I didn’t mean to take it for granted but I could only imagine eating fresh flying fish that’s just been bought from a Barbadian open-air stall. Now that I’ve read about this island delicacy and how Barbados is the culinary capital of the Caribbean, I’m determined to make a trip there in the near future to discover some of the other island specialties such as pepper pot and sea-egg.
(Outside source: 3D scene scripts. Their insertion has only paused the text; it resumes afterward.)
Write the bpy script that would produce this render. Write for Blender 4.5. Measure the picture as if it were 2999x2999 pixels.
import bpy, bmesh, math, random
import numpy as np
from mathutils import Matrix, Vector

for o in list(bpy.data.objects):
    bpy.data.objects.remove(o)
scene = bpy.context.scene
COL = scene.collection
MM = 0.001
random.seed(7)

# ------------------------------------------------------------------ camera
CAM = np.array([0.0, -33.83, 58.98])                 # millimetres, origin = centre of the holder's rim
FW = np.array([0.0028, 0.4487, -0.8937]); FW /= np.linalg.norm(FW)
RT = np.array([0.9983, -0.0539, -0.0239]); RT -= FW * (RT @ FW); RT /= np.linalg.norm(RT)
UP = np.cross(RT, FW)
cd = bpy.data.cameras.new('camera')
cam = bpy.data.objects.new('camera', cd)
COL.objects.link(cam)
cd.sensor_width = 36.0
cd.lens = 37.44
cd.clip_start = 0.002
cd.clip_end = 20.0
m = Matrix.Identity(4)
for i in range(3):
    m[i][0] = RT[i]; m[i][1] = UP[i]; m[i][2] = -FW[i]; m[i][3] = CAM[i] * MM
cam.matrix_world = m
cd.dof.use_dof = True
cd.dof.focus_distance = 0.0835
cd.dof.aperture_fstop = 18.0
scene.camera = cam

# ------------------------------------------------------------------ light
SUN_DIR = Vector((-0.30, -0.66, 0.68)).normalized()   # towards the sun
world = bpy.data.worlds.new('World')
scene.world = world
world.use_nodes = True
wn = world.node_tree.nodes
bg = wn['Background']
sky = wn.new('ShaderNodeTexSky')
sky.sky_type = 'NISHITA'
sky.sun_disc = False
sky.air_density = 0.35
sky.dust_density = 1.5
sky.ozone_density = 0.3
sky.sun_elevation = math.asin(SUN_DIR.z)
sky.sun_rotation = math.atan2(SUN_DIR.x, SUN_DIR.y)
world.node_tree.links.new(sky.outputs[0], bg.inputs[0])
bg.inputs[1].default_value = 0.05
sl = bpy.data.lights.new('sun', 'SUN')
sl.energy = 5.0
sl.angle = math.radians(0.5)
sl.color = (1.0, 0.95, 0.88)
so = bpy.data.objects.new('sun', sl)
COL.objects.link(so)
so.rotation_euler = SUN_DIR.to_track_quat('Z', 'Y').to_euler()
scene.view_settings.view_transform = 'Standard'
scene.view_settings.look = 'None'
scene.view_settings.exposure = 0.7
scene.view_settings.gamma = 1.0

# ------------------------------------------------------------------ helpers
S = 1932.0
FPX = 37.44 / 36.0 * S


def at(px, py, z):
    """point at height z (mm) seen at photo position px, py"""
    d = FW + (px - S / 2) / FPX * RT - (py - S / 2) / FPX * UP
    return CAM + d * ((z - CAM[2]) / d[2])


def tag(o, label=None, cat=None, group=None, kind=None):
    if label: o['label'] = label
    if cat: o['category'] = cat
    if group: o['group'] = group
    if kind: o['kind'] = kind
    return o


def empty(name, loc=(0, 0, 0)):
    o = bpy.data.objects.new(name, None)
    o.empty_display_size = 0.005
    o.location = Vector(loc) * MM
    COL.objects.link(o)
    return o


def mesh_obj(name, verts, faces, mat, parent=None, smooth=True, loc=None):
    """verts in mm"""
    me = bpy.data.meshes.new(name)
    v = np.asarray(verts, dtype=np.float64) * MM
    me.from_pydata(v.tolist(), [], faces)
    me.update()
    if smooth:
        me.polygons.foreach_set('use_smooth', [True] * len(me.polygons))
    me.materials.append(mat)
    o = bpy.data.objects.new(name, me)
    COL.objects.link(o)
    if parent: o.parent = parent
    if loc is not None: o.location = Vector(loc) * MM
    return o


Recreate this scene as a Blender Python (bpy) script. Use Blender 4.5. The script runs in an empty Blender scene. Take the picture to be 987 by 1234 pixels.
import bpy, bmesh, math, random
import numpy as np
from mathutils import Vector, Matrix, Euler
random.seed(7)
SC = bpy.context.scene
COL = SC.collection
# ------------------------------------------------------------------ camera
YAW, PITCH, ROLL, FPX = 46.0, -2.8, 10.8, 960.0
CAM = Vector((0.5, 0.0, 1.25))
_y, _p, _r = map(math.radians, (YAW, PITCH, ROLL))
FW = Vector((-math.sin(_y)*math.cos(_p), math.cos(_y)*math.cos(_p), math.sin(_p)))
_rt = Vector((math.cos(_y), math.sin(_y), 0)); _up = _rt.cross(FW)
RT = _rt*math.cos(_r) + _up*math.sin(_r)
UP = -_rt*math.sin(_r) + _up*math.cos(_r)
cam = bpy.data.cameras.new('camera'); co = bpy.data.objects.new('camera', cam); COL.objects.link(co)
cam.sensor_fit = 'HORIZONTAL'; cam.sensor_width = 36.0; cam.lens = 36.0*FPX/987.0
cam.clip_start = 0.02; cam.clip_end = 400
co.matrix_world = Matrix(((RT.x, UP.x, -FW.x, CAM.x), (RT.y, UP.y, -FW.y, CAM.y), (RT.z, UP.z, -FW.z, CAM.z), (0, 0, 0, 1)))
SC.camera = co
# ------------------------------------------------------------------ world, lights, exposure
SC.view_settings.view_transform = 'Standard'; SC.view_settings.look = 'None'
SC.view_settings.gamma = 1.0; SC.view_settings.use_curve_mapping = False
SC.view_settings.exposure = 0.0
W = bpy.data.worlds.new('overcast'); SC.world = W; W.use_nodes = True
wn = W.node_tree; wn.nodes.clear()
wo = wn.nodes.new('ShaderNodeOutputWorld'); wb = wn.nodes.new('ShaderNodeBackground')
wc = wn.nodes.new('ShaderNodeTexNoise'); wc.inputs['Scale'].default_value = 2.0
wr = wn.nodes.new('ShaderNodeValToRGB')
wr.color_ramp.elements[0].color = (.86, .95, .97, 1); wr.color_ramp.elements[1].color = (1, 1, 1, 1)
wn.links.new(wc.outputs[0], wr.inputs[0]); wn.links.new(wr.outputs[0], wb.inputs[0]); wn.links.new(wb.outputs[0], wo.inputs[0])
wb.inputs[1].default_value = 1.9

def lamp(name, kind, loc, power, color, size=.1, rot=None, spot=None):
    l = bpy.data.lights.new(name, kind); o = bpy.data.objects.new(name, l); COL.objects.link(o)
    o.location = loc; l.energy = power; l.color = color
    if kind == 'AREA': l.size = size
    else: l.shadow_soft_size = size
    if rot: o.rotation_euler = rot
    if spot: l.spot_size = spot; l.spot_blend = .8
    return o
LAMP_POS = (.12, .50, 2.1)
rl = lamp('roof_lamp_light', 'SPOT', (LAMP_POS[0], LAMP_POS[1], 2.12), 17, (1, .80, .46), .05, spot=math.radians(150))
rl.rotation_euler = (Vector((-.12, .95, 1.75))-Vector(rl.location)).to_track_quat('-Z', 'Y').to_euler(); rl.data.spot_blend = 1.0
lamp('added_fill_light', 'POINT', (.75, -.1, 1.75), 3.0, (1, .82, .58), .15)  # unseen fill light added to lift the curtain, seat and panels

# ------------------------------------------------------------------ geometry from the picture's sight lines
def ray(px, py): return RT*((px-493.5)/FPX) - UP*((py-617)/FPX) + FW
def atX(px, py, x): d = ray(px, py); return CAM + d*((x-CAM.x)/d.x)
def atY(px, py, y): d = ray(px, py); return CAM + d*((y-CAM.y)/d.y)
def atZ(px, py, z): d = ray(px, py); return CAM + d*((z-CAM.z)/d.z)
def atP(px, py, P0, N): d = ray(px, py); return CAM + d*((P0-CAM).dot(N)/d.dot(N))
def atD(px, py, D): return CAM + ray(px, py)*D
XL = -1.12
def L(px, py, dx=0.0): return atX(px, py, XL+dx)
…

For now, it’s frozen and packaged, here in Canada, as winter settles in.


Fried Flying Fish

1 lb flying fish

1 1/2 tsp salt

juice of large lime

1 garlic clove, crushed

1 small onion

1/2 tsp dried marjoram

dash hot pepper sauce

1/3 cup flour

1/2 cup cornflakes crumbs

1/8 tsp cayenne pepper

1/4 tsp black pepper

1 egg, lightly beaten

oil for pan frying

2 limes quartered for garnish

Season fish fillets with 1 tsp salt and lime juice and set aside for 15 minutes.  Drain and pat fish dry with paper towels.  In a small bowl, mix garlic, onion, marjoram and hot pepper sauce together.  Rub mixture on fillets.  Mix flour, cayenne pepper, 1/2 tsp salt and pepper in a bowl.  Dip fillets in flour, then egg, then cornflakes crumbs.  Heat oil in skillet and cook fillets for 3 minutes on each side.  Garnish with lime wedges and serve.